The third time through the while (scan()) {...} loop, scantoken == ID_TOKEN. In that block, tokenstr = "a) // 5" and tokenlen = 1, meaning that the token is "a", as expected. The result of id_type(tokenstr, tokenlen) = BYTE_TYPE, giving type = 260.

This causes flow to fall into the else block where value = 27 = CONST_TYPE | WORD_TYPE | ASM_TYPE | DEF_TYPE. This causes valseq to be set a t_opseq that will load the global address of a. This is fine.

The fourth time through the while (scan()) {...} loop, scantoken == CLOSE_PAREN_TOKEN, causing the loop to exit. The while (deref > rvalue) {...} loop is skipped. Then flow enters if (deref) {...}.

At this point we have this block wherein the problem lies:

        if (type & FUNC_TYPE)
        { ... }
        else if (type & (BYTE_TYPE | BPTR_TYPE))
            valseq = gen_lb(valseq);
        else if (type & (WORD_TYPE | WPTR_TYPE))
            valseq = gen_lw(valseq);
        else
            parse_error("What are we dereferencing?");

Because type = BYTE_TYPE | WPTR_TYPE, this causes the LB instruction to be generated instead of LW. Were the if clauses inverted, it would generate LW correctly, but ^@word_var would also generate LW, which is also wrong.
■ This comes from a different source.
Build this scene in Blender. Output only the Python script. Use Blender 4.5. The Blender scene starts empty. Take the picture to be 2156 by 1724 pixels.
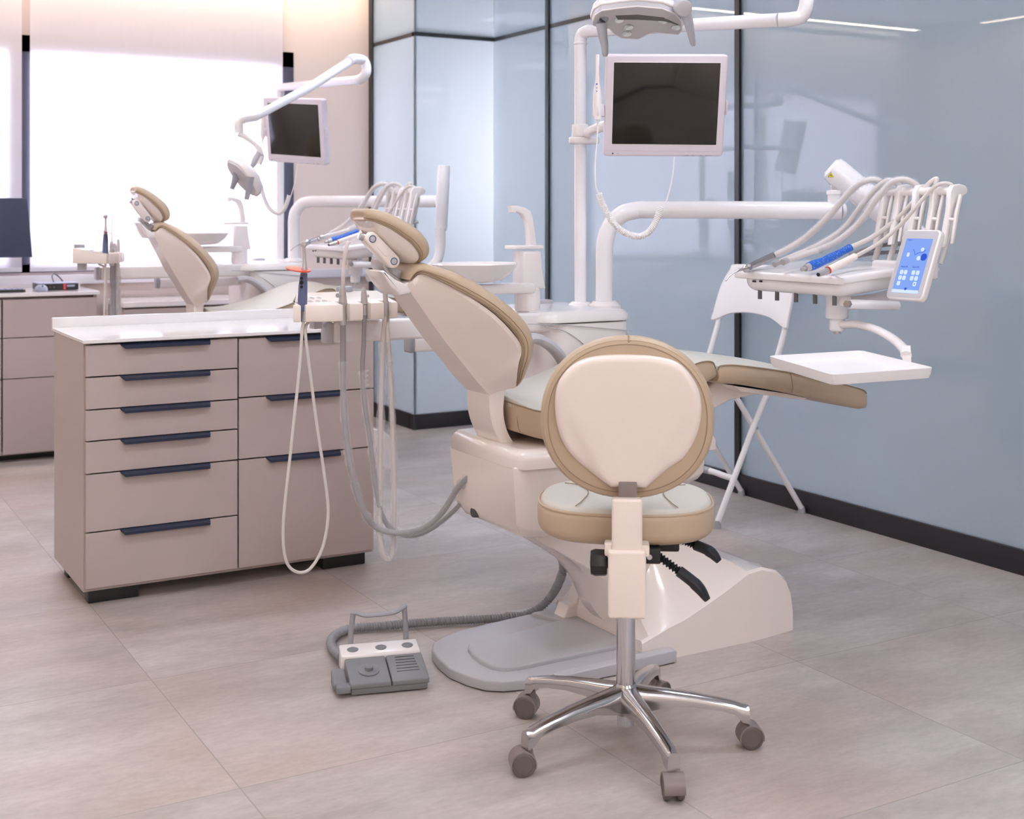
import bpy, bmesh, math, random
from mathutils import Vector, Matrix
random.seed(7)
PI = math.pi
C = bpy.context.scene.collection
SC = bpy.context.scene

# ------------------------------------------------------------------ camera
CAM_H = 1.25; FPX = 2720.0; CXP = 1078.0; HYP = 450.0
UX = Vector((0.867, 0.49834, 0)); UX.normalize()           # camera x,y components of world X
cd = bpy.data.cameras.new('camera'); cam = bpy.data.objects.new('camera', cd); C.objects.link(cam)
cam.location = (0, 0, CAM_H)
cam.rotation_euler = (PI/2, 0, -math.atan2(UX.y, UX.x))
cd.sensor_fit = 'HORIZONTAL'; cd.sensor_width = 36.0
cd.lens = FPX/2156*36.0
cd.shift_x = 0.0
cd.shift_y = -(1724/2-HYP)/2156
cd.clip_start = 0.05; cd.clip_end = 60
cd.dof.use_dof = True; cd.dof.focus_distance = 3.5; cd.dof.aperture_fstop = 5.6
SC.camera = cam
SC.view_settings.view_transform = 'Standard'; SC.view_settings.look = 'None'
SC.view_settings.gamma = 1.0; SC.view_settings.use_curve_mapping = False
SC.view_settings.exposure = 0.2
SC.cycles.max_bounces = 9; SC.cycles.diffuse_bounces = 5; SC.cycles.glossy_bounces = 5
SC.cycles.transmission_bounces = 8; SC.cycles.transparent_max_bounces = 12
SC.cycles.caustics_reflective = False; SC.cycles.caustics_refractive = False
SC.cycles.sample_clamp_indirect = 6.0
SC.cycles.use_denoising = True

w = bpy.data.worlds.new('world'); SC.world = w; w.use_nodes = True
w.node_tree.nodes['Background'].inputs[0].default_value = (0.75, 0.82, 1.0, 1)
w.node_tree.nodes['Background'].inputs[1].default_value = 0.3
WIN_E = 18.0; LAMP_E = 15.0

def area(name, loc, size, power, color, rot=(0, 0, 0)):
    l = bpy.data.lights.new(name, 'AREA'); l.shape = 'RECTANGLE'; l.size, l.size_y = size
    l.energy = power; l.color = color
    o = bpy.data.objects.new(name, l); C.objects.link(o); o.location = loc; o.rotation_euler = rot
    return o
CEIL = 2.72
area('ceiling_cove_light', (1.5, 7.22, CEIL-0.03), (3.6, 0.06), 16, (1.0, 0.82, 0.60))
area('ceiling_cove_light', (-0.42, 3.2, CEIL-0.03), (0.06, 7.0), 16, (1.0, 0.80, 0.58))

# ------------------------------------------------------------------ geometry helpers
_u = Vector((UX.x, UX.y)); _v = Vector((-UX.y, UX.x))
def P(px, py, X=None, Y=None, Z=None, D=None):
    """world point on the line of sight of a measured photo point, on a chosen plane of the room"""
    x = (px-CXP)/FPX; z = -(py-HYP)/FPX
    r = Vector((x*_u.x+_u.y, x*_v.x+_v.y, z))
    if X is not None: t = X/r.x
    elif Y is not None: t = Y/r.y
    elif Z is not None: t = (Z-CAM_H)/r.z
    else: t = D
    return Vector((0, 0, CAM_H))+r*t
def xz(pts, Y): return [(lambda q: (q.x, q.z))(P(a, b, Y=Y)) for a, b in pts]

def lin(c):
    return tuple(((v/255/12.92) if v/255 <= 0.04045 else ((v/255+0.055)/1.055)**2.4) for v in c)+(1,)
MATS = {}
def mat(name, rgb, rough=0.4, metal=0.0, coat=0.0, spec=0.5, noise=0.0, nscale=40, bump=0.0, bscale=200, trans=0.0, emit=None, es=1.0, alpha=1.0, ior=1.5):
    m = bpy.data.materials.new(name); m.use_nodes = True; nt = m.node_tree; b = nt.nodes['Principled BSDF']
    b.inputs['Base Color'].default_value = lin(rgb); b.inputs['Roughness'].default_value = rough
    b.inputs['Metallic'].default_value = metal; b.inputs['Coat Weight'].default_value = coat
    b.inputs['Coat Roughness'].default_value = 0.06
    b.inputs['Specular IOR Level'].default_value = spec; b.inputs['Transmission Weight'].default_value = trans
    b.inputs['IOR'].default_value = ior; b.inputs['Alpha'].default_value = alpha
    tc = nt.nodes.new('ShaderNodeTexCoord')
    if noise > 0:
        n = nt.nodes.new('ShaderNodeTexNoise'); n.inputs['Scale'].default_value = nscale; n.inputs['Detail'].default_value = 5
        nt.links.new(tc.outputs['Object'], n.inputs['Vector'])
        mx = nt.nodes.new('ShaderNodeMix'); mx.data_type = 'RGBA'
        c = lin(rgb)
        mx.inputs[6].default_value = tuple(v*(1-noise) for v in c[:3])+(1,); mx.inputs[7].default_value = tuple(min(1, v*(1+noise)) for v in c[:3])+(1,)
        nt.links.new(n.outputs['Fac'], mx.inputs[0]); nt.links.new(mx.outputs[2], b.inputs['Base Color'])
    if bump > 0:
        n2 = nt.nodes.new('ShaderNodeTexNoise'); n2.inputs['Scale'].default_value = bscale; n2.inputs['Detail'].default_value = 4
        nt.links.new(tc.outputs['Object'], n2.inputs['Vector'])
        bp = nt.nodes.new('ShaderNodeBump'); bp.inputs['Strength'].default_value = bump; bp.inputs['Distance'].default_value = 0.002
        nt.links.new(n2.outputs['Fac'], bp.inputs['Height']); nt.links.new(bp.outputs['Normal'], b.inputs['Normal'])
    if emit:
        b.inputs['Emission Color'].default_value = lin(emit); b.inputs['Emission Strength'].default_value = es
    MATS[name] = m
    return m

def tag(o, label=None, cat=None, group=None, kind=None):
    if label: o['label'] = label
    if cat: o['category'] = cat
    if group: o['group'] = group
    if kind: o['kind'] = kind
    return o
def thing(name, label, cat, loc=(0, 0, 0), rz=0.0, group=None):
    o = bpy.data.objects.new(name, None); C.objects.link(o); o.empty_display_size = 0.05
    o.location = loc; o.rotation_euler = (0, 0, rz)
    return tag(o, label, cat, group)
def wmat(o):
    m = Matrix.LocRotScale(o.location, o.rotation_euler, o.scale)
    return (wmat(o.parent) @ m) if o.parent else m
def obj(name, bm, m, parent=None, world=True, origin=None, label=None, ang=35, matx=None):
    """bm as ONE mesh; world=True: vertices are in room coordinates and brought into the parent's space"""
    bmesh.ops.recalc_face_normals(bm, faces=bm.faces[:])
    me = bpy.data.meshes.new(name); 
    o = bpy.data.objects.new(name, me); C.objects.link(o)
    if parent is not None:
        o.parent = parent
        if world: bm.transform(wmat(parent).inverted())
    if origin is not None:
        og = Vector(origin)
        if parent is not None and world: og = wmat(parent).inverted() @ og
        bm.transform(Matrix.Translation(-og)); o.location = og
    bm.to_mesh(me); bm.free()
    for p in me.polygons: p.use_smooth = True
    me.set_sharp_from_angle(angle=math.radians(ang))
    me.materials.append(MATS[m] if isinstance(m, str) else m)
    if label: o['label'] = label
    return o
def copy_tree(o, parent=None):
    c = o.copy(); C.objects.link(c); c.parent = parent
    for ch in list(o.children): copy_tree(ch, c)
    return c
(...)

Perhaps the interplay of the WORD_TYPE and BYTE_TYPE with WPTR_TYPE and BPTR_TYPE can be fixed here. If I understand correctly, the WORD_TYPE and BYTE_TYPE can only come from the symbol that's being operated on, but the WPTR_TYPE and BPTR_TYPE are the type of dereference that's actually happening. So maybe something like:

        else if (type & (BPTR_TYPE))
            valseq = gen_lb(valseq);
        else if (type & (WPTR_TYPE))
            valseq = gen_lw(valseq);
        else if (type & (BYTE_TYPE)
            valseq = gen_lb(valseq);
        else if (type & (WORD_TYPE))
            valseq = gen_lw(valseq);

would work because it gives preference to the pointer type.

However, maybe this is the wrong approach because, in actually tracing through, it seems like *@a == @*a which seems even more wrong. And this test shows that it's so:

include "inc/cmdsys.plh"

byte a
byte b

a = 5
b = 6
puti(*@a) // 5
putln()
puti(*(@a)) // 1541
putln()
puti(@*a) // 5
putln()
done
dschmenk commented 5 years ago

Perhaps the interplay of the WORD_TYPE and BYTE_TYPE with WPTR_TYPE and BPTR_TYPE can be fixed here. If I understand correctly, the WORD_TYPE and BYTE_TYPE can only come from the symbol that's being operated on, but the WPTR_TYPE and BPTR_TYPE are the type of dereference that's actually happening. So maybe something like:

    else if (type & (BPTR_TYPE))
        valseq = gen_lb(valseq);
    else if (type & (WPTR_TYPE))
        valseq = gen_lw(valseq);
    else if (type & (BYTE_TYPE)
        valseq = gen_lb(valseq);
    else if (type & (WORD_TYPE))
        valseq = gen_lw(valseq);

would work because it gives preference to the pointer type.

This is probably the easiest approach without rewriting the prefix operator handling. I've gone back and forth on this over the years and keep finding situations where it breaks down.

However, maybe this is the wrong approach because, in actually tracing through, it seems like @a == @a which seems even more wrong. And this test shows that it's so:

include "inc/cmdsys.plh"

byte a
byte b

a = 5
b = 6
puti(*@a) // 5
putln()
puti(*(@a)) // 1541
putln()
puti(@*a) // 5
putln()
done

Note that @*a is non-sensical and should throw an error (but currently doesn't). You can only take the address of a variable/function, not an expression or intermediate value.

iflan commented 5 years ago

@dschmenk, I think this can be closed. (Unless you want to use this for fixing the prefix operator parsing, that is.)

dschmenk commented 5 years ago

I should at least add warnings/errors for non-sensical order of pre-ops.